_GIVEN REQUEST_
Quote exactly and only this range of lines in the data below: the line that holds "Continue the Blender" to the line that holds "paved('pavement', G(14, '85", both included.
═════ DATA SECTION
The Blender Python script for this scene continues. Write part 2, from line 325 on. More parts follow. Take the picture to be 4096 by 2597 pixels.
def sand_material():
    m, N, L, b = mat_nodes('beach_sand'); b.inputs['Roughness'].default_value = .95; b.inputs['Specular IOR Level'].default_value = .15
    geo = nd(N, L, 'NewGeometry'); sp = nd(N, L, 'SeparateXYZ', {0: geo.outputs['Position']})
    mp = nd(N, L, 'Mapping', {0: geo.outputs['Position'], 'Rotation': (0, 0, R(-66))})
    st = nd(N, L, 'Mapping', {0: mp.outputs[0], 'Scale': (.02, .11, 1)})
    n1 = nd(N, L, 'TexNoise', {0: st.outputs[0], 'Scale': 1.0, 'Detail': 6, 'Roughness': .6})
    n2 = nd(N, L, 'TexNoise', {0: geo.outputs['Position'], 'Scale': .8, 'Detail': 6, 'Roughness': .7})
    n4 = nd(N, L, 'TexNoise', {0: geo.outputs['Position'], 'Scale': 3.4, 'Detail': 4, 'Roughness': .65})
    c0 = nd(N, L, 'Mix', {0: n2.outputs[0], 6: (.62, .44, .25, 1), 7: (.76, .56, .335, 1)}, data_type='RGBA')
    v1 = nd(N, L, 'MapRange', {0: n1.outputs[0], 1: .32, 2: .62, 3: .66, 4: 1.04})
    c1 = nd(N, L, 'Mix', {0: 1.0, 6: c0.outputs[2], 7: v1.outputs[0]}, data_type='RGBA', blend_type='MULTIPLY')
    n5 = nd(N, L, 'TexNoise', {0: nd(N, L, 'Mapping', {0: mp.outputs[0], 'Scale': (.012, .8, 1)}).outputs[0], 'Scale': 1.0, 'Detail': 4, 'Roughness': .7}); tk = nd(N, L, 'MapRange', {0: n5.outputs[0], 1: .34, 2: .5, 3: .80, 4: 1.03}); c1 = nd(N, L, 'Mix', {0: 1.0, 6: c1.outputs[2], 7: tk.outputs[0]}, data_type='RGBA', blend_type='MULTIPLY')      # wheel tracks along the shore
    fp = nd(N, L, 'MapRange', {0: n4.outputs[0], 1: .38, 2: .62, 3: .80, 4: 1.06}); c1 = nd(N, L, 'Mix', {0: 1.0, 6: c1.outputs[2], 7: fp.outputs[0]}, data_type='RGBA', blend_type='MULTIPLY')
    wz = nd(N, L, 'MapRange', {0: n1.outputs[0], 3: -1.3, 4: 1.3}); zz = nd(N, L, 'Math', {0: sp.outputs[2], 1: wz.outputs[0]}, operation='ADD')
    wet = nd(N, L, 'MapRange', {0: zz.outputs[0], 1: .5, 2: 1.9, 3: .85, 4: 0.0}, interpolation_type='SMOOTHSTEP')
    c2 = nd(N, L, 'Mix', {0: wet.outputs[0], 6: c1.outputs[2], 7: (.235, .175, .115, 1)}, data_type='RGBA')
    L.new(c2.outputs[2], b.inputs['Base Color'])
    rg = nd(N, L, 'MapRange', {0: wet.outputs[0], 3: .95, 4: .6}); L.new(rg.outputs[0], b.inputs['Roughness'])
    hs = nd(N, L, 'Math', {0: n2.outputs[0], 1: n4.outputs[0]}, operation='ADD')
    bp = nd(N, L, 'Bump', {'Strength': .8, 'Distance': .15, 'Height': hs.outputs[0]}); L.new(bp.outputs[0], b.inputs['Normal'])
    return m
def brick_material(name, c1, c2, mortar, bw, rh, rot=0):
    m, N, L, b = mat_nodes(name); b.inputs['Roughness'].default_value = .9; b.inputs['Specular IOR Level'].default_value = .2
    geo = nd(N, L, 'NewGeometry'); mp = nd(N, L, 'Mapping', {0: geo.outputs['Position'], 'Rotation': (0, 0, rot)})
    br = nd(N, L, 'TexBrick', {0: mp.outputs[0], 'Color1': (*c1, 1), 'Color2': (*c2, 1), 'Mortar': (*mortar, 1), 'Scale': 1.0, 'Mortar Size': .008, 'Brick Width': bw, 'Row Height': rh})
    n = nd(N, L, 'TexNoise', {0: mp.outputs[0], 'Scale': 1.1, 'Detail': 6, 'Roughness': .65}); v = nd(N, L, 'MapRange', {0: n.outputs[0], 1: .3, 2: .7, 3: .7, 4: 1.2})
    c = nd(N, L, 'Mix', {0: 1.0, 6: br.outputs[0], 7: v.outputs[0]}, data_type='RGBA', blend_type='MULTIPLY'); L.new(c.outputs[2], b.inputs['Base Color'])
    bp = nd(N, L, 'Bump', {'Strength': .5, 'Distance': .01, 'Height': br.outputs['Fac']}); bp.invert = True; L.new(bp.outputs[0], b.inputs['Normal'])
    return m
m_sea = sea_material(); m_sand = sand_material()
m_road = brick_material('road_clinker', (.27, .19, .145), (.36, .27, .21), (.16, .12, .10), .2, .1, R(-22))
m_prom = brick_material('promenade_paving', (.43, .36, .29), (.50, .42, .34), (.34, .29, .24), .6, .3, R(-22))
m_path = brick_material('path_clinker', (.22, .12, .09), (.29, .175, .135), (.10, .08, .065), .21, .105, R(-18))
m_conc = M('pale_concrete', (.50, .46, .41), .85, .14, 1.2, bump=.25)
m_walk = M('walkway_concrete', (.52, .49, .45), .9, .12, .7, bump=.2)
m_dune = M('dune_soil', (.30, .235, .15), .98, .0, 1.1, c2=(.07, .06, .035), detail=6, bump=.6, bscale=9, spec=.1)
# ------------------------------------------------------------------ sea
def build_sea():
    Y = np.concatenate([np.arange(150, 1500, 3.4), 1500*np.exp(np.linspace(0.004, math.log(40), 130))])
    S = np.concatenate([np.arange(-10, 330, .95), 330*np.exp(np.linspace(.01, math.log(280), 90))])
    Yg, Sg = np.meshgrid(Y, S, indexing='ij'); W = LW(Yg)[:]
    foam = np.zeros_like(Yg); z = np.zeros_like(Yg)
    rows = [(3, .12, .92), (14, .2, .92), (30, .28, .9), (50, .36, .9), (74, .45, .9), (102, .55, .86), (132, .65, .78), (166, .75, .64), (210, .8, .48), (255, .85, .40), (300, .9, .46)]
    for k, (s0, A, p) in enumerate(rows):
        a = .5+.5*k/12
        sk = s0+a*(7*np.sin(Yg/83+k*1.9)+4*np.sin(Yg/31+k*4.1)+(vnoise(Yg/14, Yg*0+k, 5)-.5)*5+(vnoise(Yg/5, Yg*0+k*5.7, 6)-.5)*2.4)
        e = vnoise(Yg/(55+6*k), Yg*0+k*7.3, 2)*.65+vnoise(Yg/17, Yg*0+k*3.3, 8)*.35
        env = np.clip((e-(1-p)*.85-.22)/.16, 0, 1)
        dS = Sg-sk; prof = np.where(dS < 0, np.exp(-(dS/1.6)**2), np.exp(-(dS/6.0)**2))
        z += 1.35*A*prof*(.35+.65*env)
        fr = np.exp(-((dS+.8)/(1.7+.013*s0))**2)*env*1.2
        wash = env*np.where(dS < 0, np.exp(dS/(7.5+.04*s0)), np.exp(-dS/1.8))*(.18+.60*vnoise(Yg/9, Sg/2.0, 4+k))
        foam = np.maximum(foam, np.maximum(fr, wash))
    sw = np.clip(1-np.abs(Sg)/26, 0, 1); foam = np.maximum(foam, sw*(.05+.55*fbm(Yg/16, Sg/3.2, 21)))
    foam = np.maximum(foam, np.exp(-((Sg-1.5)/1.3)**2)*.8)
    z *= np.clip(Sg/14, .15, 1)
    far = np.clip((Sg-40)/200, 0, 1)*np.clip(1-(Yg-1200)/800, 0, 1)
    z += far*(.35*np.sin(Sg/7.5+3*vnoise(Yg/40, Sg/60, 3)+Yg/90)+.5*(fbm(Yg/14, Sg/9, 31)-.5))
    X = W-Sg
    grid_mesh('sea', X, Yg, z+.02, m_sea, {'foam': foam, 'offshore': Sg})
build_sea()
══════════
═════ DATA SECTION
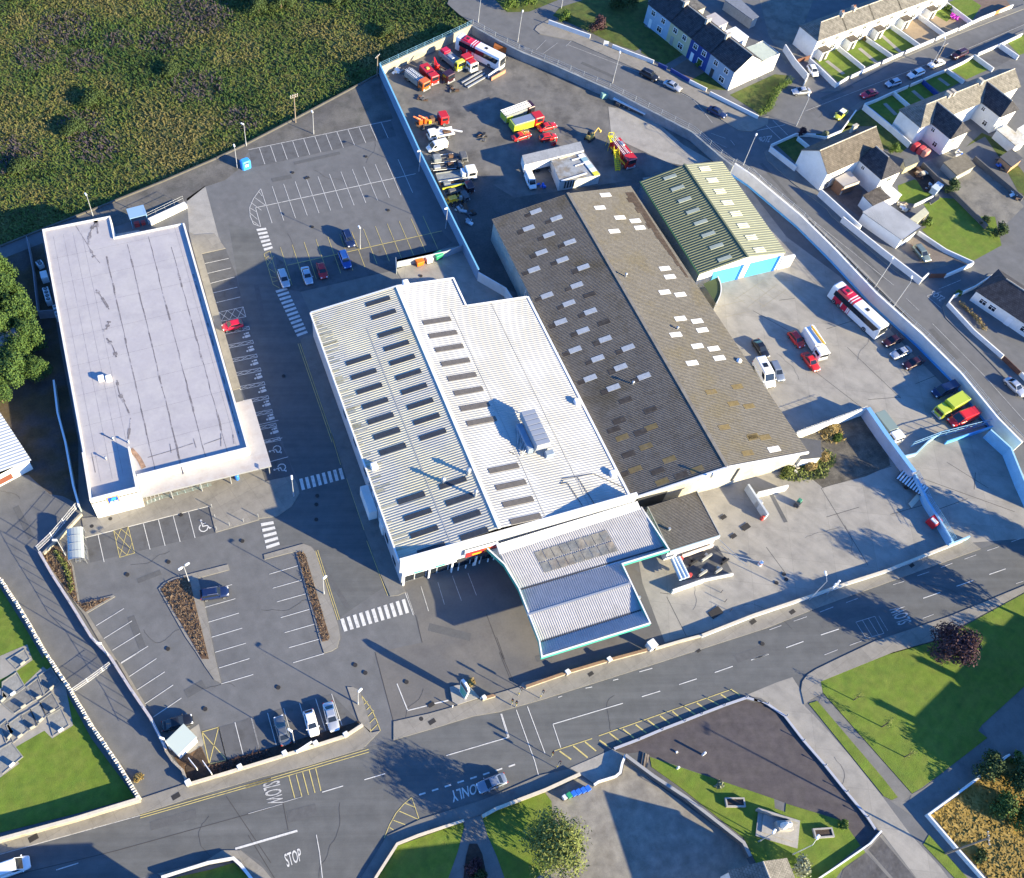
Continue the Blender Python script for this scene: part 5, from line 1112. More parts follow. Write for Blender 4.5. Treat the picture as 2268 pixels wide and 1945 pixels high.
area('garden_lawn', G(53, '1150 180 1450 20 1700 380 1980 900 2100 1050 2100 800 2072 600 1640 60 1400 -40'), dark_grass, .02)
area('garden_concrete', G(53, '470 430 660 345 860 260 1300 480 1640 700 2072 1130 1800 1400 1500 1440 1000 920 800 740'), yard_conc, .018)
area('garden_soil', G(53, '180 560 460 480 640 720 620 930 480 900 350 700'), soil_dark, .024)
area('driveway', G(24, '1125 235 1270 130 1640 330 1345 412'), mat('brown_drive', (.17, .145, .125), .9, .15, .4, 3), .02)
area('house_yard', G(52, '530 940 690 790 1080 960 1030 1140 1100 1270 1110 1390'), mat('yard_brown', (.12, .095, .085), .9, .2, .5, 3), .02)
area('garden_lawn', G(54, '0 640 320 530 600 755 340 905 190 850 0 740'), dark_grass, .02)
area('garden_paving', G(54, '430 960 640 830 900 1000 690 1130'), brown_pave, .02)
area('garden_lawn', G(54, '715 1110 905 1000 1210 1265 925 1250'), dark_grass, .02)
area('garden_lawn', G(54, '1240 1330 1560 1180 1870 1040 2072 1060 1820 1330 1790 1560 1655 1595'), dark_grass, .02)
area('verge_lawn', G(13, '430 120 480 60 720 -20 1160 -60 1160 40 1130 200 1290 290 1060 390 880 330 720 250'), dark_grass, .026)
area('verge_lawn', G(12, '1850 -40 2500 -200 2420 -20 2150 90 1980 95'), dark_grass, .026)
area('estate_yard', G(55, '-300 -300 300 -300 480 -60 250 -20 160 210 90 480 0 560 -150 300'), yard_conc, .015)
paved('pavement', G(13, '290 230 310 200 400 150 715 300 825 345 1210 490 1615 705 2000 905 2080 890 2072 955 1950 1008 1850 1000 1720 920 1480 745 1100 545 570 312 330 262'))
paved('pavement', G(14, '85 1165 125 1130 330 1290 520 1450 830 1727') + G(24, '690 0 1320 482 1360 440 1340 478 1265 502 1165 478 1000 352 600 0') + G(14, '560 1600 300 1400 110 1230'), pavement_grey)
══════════
_RESPONSE TO THIS TASK_
Continue the Blender Python script for this scene: part 5, from line 1112. More parts follow. Write for Blender 4.5. Treat the picture as 2268 pixels wide and 1945 pixels high.
area('garden_lawn', G(53, '1150 180 1450 20 1700 380 1980 900 2100 1050 2100 800 2072 600 1640 60 1400 -40'), dark_grass, .02)
area('garden_concrete', G(53, '470 430 660 345 860 260 1300 480 1640 700 2072 1130 1800 1400 1500 1440 1000 920 800 740'), yard_conc, .018)
area('garden_soil', G(53, '180 560 460 480 640 720 620 930 480 900 350 700'), soil_dark, .024)
area('driveway', G(24, '1125 235 1270 130 1640 330 1345 412'), mat('brown_drive', (.17, .145, .125), .9, .15, .4, 3), .02)
area('house_yard', G(52, '530 940 690 790 1080 960 1030 1140 1100 1270 1110 1390'), mat('yard_brown', (.12, .095, .085), .9, .2, .5, 3), .02)
area('garden_lawn', G(54, '0 640 320 530 600 755 340 905 190 850 0 740'), dark_grass, .02)
area('garden_paving', G(54, '430 960 640 830 900 1000 690 1130'), brown_pave, .02)
area('garden_lawn', G(54, '715 1110 905 1000 1210 1265 925 1250'), dark_grass, .02)
area('garden_lawn', G(54, '1240 1330 1560 1180 1870 1040 2072 1060 1820 1330 1790 1560 1655 1595'), dark_grass, .02)
area('verge_lawn', G(13, '430 120 480 60 720 -20 1160 -60 1160 40 1130 200 1290 290 1060 390 880 330 720 250'), dark_grass, .026)
area('verge_lawn', G(12, '1850 -40 2500 -200 2420 -20 2150 90 1980 95'), dark_grass, .026)
area('estate_yard', G(55, '-300 -300 300 -300 480 -60 250 -20 160 210 90 480 0 560 -150 300'), yard_conc, .015)
paved('pavement', G(13, '290 230 310 200 400 150 715 300 825 345 1210 490 1615 705 2000 905 2080 890 2072 955 1950 1008 1850 1000 1720 920 1480 745 1100 545 570 312 330 262'))
paved('pavement', G(14, '85 1165 125 1130 330 1290 520 1450 830 1727') + G(24, '690 0 1320 482 1360 440 1340 478 1265 502 1165 478 1000 352 600 0') + G(14, '560 1600 300 1400 110 1230'), pavement_grey)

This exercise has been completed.